# Goal:
Repeat the material verbatim and drop the pictures.

# Material provided:

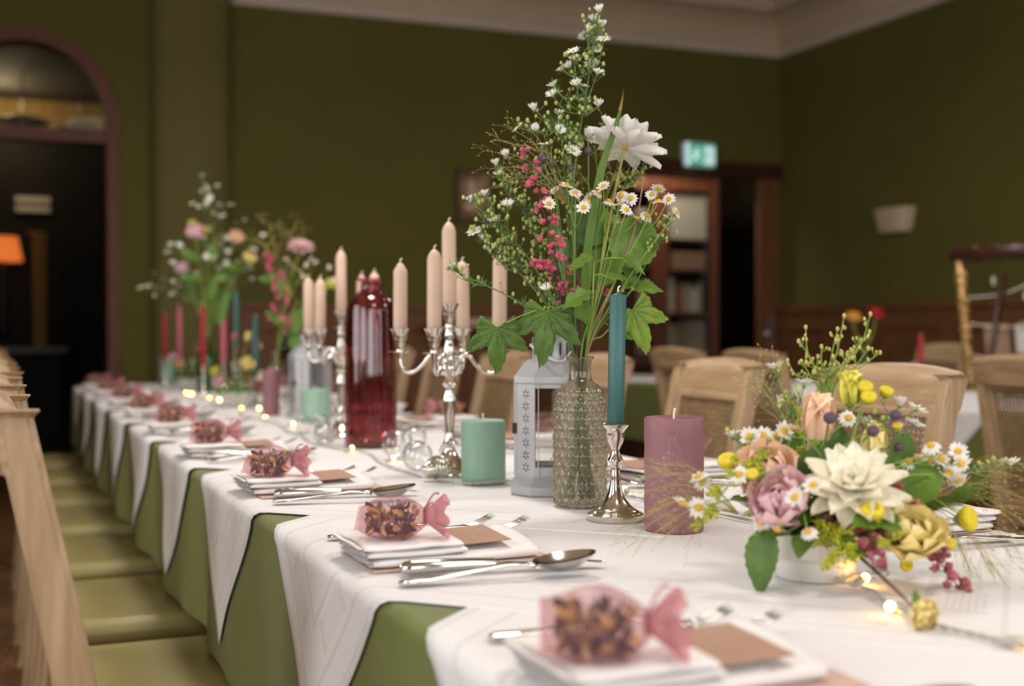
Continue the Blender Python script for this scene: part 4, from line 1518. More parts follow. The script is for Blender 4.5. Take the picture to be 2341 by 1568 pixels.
def candelabrum(x, y, rot, label, hts, lab):
    z0 = top(y)
    t = thing('candelabra', label, 'candelabra', (x, y, z0))
    pr = [(0, 0), (.043, 0), (.044, .003), (.042, .008), (.036, .011), (.028, .018), (.017, .030), (.0105, .042), (.0085, .050), (.0115, .055), (.0085, .060), (.0075, .075), (.0095, .100), (.0125, .125), (.0120, .135), (.0070, .147), (.0095, .153), (.0130, .158), (.0100, .164), (.0065, .169), (.0120, .175), (.0150, .181), (.0130, .190), (.0100, .196), (.0090, .205), (.0110, .215), (.0090, .225), (.0060, .232), (.0095, .238), (.0075, .246), (.0062, .256)]
    MB().lathe(pr, 32).build('column', 'silver', t, sharp=60)
    cup = [(.0050, -.022), (.0062, -.012), (.0190, -.0108), (.0195, -.0095), (.0075, -.0080), (.0072, 0), (.0100, .004), (.0095, .008), (.0108, .012), (.0140, .024), (.0172, .029), (.0178, .0305), (.0160, .0305), (.0128, .026), (.0120, .012), (0, .011)]
    cme = MB().lathe(cup, 28).mesh('candle_cup', 'silver', True, 60)
    inst(cme, 'candle_cup', t, Matrix.Translation((0, 0, 0.265)), world=False)
    pos = [(0, 0, 0.2765)]
    for q in range(4):
        a = rot + q * pi / 2
        c, s_ = cos(a), sin(a)
        P_ = lambda r, z: (r * c, r * s_, z)
        MB().tube(bez([P_(0.008, 0.182), P_(0.022, 0.204), P_(0.034, 0.206), P_(0.052, 0.186), P_(0.070, 0.176), P_(0.084, 0.182), P_(0.089, 0.198), P_(0.089, 0.212)], 6), 0.0036, 8).build('arm', 'silver', t)
        MB().tube(bez([P_(0.012, 0.205), P_(0.021, 0.196), P_(0.016, 0.178), P_(0.010, 0.172)], 5), [0.004] * 5 + [0.003] * 10 + [0.0015], 8).build('scroll', 'silver', t)
        inst(cme, 'candle_cup', t, Matrix.Translation(P_(0.089, 0.222)), world=False)
        pos.append(P_(0.089, 0.2335))
    for q, p_ in enumerate(pos):
        taper((x + p_[0], y + p_[1], z0 + p_[2]), 0.0122, hts[q], 'taper_cream', lab[q], 0, (0.01 * sin(q * 2.2), 0.006 * cos(q * 3)), 'shoulder' if q in (1, 3) else 'dome', 'cream candles in the candelabras')
    return t


# arms: 0 = right, 1 = back, 2 = left, 3 = front of the camera's view
candelabrum(0.725, 2.015, radians(-36), 'silver five-armed candelabra beside the mint pillar candle', [0.160, 0.150, 0.140, 0.134, 0.150],
            ['cream taper in the raised middle cup of the nearer candelabra', 'cream taper on the nearer candelabra, behind the aster twigs', 'cream taper on the nearer candelabra, right of the middle one', 'cream taper on the nearer candelabra, on the outer arm beside the bottle', 'cream taper on the nearer candelabra, left of the middle one'])
candelabrum(0.747, 2.82, radians(43), 'silver five-armed candelabra half hidden behind the wine-red bottle', [0.160, 0.150, 0.140, 0.134, 0.150],
            ['cream taper in the raised middle cup of the farther candelabra', 'cream taper of the farther candelabra showing above the bottle, with pointed tip', 'cream taper of the farther candelabra showing above the bottle, with bent wick', 'cream taper on the farther candelabra, the outermost beside the lantern', 'cream taper on the farther candelabra, between lantern and middle taper'])

for (x, y, mt, z, hh, lb, cst) in ((0.748, 4.90, 'wax_red', 0, 0.24, 'dark red taper in the far small candlestick', True), (0.715, 5.80, 'wax_red', 0, 0.21, 'dark red taper behind the farthest mint candle', True),
                                   (0.80, 5.95, 'wax_pink', 0, 0.25, 'dusty pink taper standing in front of the pilaster', True), (0.86, 5.10, 'wax_pink', 0, 0.23, 'pink taper beside the far clear bottle', True)):
    cst, ch = candlestick(x, y, 'small silver candlestick under the ' + lb.replace(' taper', ' candle'), 0.6, 0.9 if y < 5 else 0.95)
    taper((x, y, top(y) + ch), 0.0115, hh, mt, lb)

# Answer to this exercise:
Continue the Blender Python script for this scene: part 4, from line 1518. More parts follow. The script is for Blender 4.5. Take the picture to be 2341 by 1568 pixels.
def candelabrum(x, y, rot, label, hts, lab):
    z0 = top(y)
    t = thing('candelabra', label, 'candelabra', (x, y, z0))
    pr = [(0, 0), (.043, 0), (.044, .003), (.042, .008), (.036, .011), (.028, .018), (.017, .030), (.0105, .042), (.0085, .050), (.0115, .055), (.0085, .060), (.0075, .075), (.0095, .100), (.0125, .125), (.0120, .135), (.0070, .147), (.0095, .153), (.0130, .158), (.0100, .164), (.0065, .169), (.0120, .175), (.0150, .181), (.0130, .190), (.0100, .196), (.0090, .205), (.0110, .215), (.0090, .225), (.0060, .232), (.0095, .238), (.0075, .246), (.0062, .256)]
    MB().lathe(pr, 32).build('column', 'silver', t, sharp=60)
    cup = [(.0050, -.022), (.0062, -.012), (.0190, -.0108), (.0195, -.0095), (.0075, -.0080), (.0072, 0), (.0100, .004), (.0095, .008), (.0108, .012), (.0140, .024), (.0172, .029), (.0178, .0305), (.0160, .0305), (.0128, .026), (.0120, .012), (0, .011)]
    cme = MB().lathe(cup, 28).mesh('candle_cup', 'silver', True, 60)
    inst(cme, 'candle_cup', t, Matrix.Translation((0, 0, 0.265)), world=False)
    pos = [(0, 0, 0.2765)]
    for q in range(4):
        a = rot + q * pi / 2
        c, s_ = cos(a), sin(a)
        P_ = lambda r, z: (r * c, r * s_, z)
        MB().tube(bez([P_(0.008, 0.182), P_(0.022, 0.204), P_(0.034, 0.206), P_(0.052, 0.186), P_(0.070, 0.176), P_(0.084, 0.182), P_(0.089, 0.198), P_(0.089, 0.212)], 6), 0.0036, 8).build('arm', 'silver', t)
        MB().tube(bez([P_(0.012, 0.205), P_(0.021, 0.196), P_(0.016, 0.178), P_(0.010, 0.172)], 5), [0.004] * 5 + [0.003] * 10 + [0.0015], 8).build('scroll', 'silver', t)
        inst(cme, 'candle_cup', t, Matrix.Translation(P_(0.089, 0.222)), world=False)
        pos.append(P_(0.089, 0.2335))
    for q, p_ in enumerate(pos):
        taper((x + p_[0], y + p_[1], z0 + p_[2]), 0.0122, hts[q], 'taper_cream', lab[q], 0, (0.01 * sin(q * 2.2), 0.006 * cos(q * 3)), 'shoulder' if q in (1, 3) else 'dome', 'cream candles in the candelabras')
    return t


# arms: 0 = right, 1 = back, 2 = left, 3 = front of the camera's view
candelabrum(0.725, 2.015, radians(-36), 'silver five-armed candelabra beside the mint pillar candle', [0.160, 0.150, 0.140, 0.134, 0.150],
            ['cream taper in the raised middle cup of the nearer candelabra', 'cream taper on the nearer candelabra, behind the aster twigs', 'cream taper on the nearer candelabra, right of the middle one', 'cream taper on the nearer candelabra, on the outer arm beside the bottle', 'cream taper on the nearer candelabra, left of the middle one'])
candelabrum(0.747, 2.82, radians(43), 'silver five-armed candelabra half hidden behind the wine-red bottle', [0.160, 0.150, 0.140, 0.134, 0.150],
            ['cream taper in the raised middle cup of the farther candelabra', 'cream taper of the farther candelabra showing above the bottle, with pointed tip', 'cream taper of the farther candelabra showing above the bottle, with bent wick', 'cream taper on the farther candelabra, the outermost beside the lantern', 'cream taper on the farther candelabra, between lantern and middle taper'])

for (x, y, mt, z, hh, lb, cst) in ((0.748, 4.90, 'wax_red', 0, 0.24, 'dark red taper in the far small candlestick', True), (0.715, 5.80, 'wax_red', 0, 0.21, 'dark red taper behind the farthest mint candle', True),
                                   (0.80, 5.95, 'wax_pink', 0, 0.25, 'dusty pink taper standing in front of the pilaster', True), (0.86, 5.10, 'wax_pink', 0, 0.23, 'pink taper beside the far clear bottle', True)):
    cst, ch = candlestick(x, y, 'small silver candlestick under the ' + lb.replace(' taper', ' candle'), 0.6, 0.9 if y < 5 else 0.95)
    taper((x, y, top(y) + ch), 0.0115, hh, mt, lb)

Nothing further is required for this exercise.